I decided to implement the mixing of rain and snow to produce ice. The ice effect is somewhat different depending on which comes first. Rain on top of snow melts the snow, but snow on top of rain forms a layer of reflective ice on horizontal surfaces. Angled surfaces accumulate less water and eventually turn to pure snow. It looks like this:

Rain mixed with snow produces a layer of reflective ice on horizontal surfaces. Angled surfaces are more snowy.

Note that the water in the fountain has been frozen and covered with a layer of snow.

Snow Footprints

The day after I published the previous blog post, someone asked me if players left footprints in the snow. What a great idea! It wasn't even that hard to add, though I went back and tweaked the parameters several times. I had to define the player stride, foot width, foot spacing, foot height/crush depth, etc. to get realistically shaped and placed footprints. The numbers don't quite work out for my spherical "smiley face" character model, but it's close enough. Both the user/player and AI controlled players leave footprints in deep snow. Here is a screenshot showing footprints in the snow after I walked around for a while. The gaps in the footsteps where the places where I jumped (which doesn't leave footprints). If you look closely, you can see that the footprints are actually changes applied to the snow mesh rather than decals because that footprint on the very edge on the top of the wall leaves a small gap in the shadow on the snow below.

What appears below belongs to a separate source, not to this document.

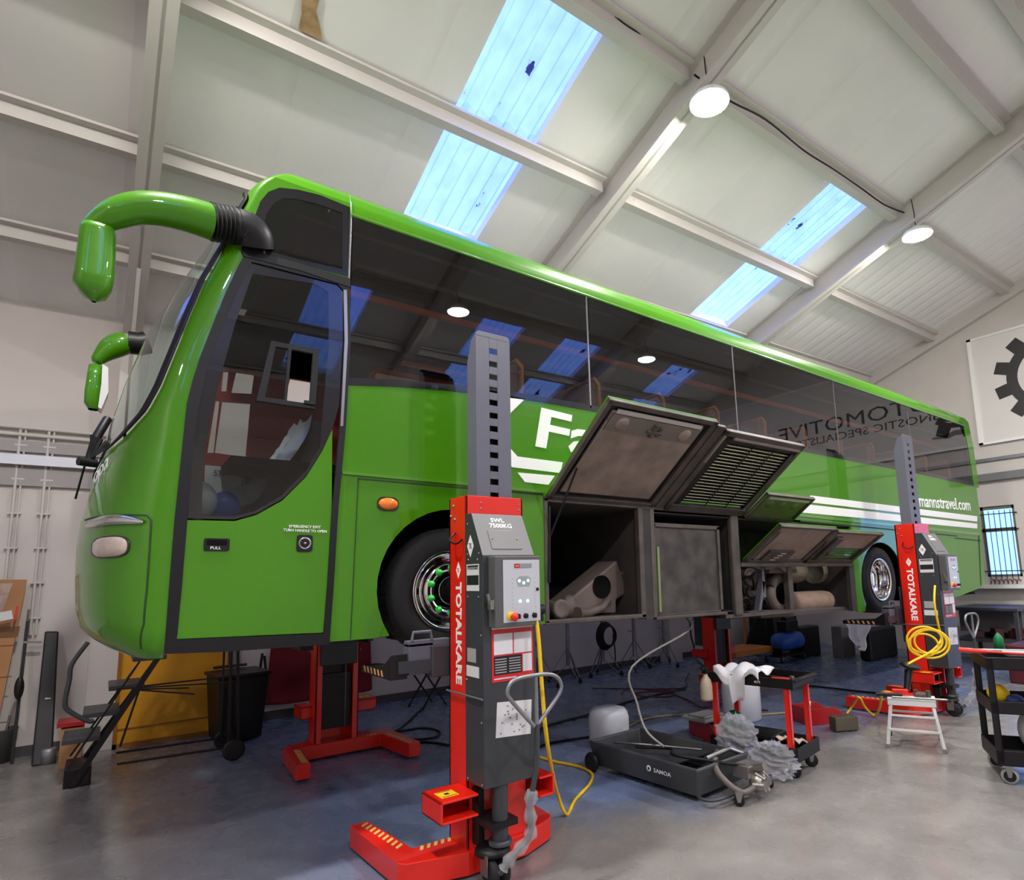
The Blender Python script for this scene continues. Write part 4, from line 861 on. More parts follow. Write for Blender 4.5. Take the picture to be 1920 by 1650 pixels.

Footprints created using mesh deformation when the player and AI characters walk in the snow.

I made a Fraps video of a walk in the snow, complete with footstep sounds. The footsteps are a bit too fast, so they sound more like I'm running. Note that snow and concrete have different footstep sounds. I'll probably add a larger variety of footsteps and other sounds in the future.

That's all for now. I wonder what other interesting weather effects I can add?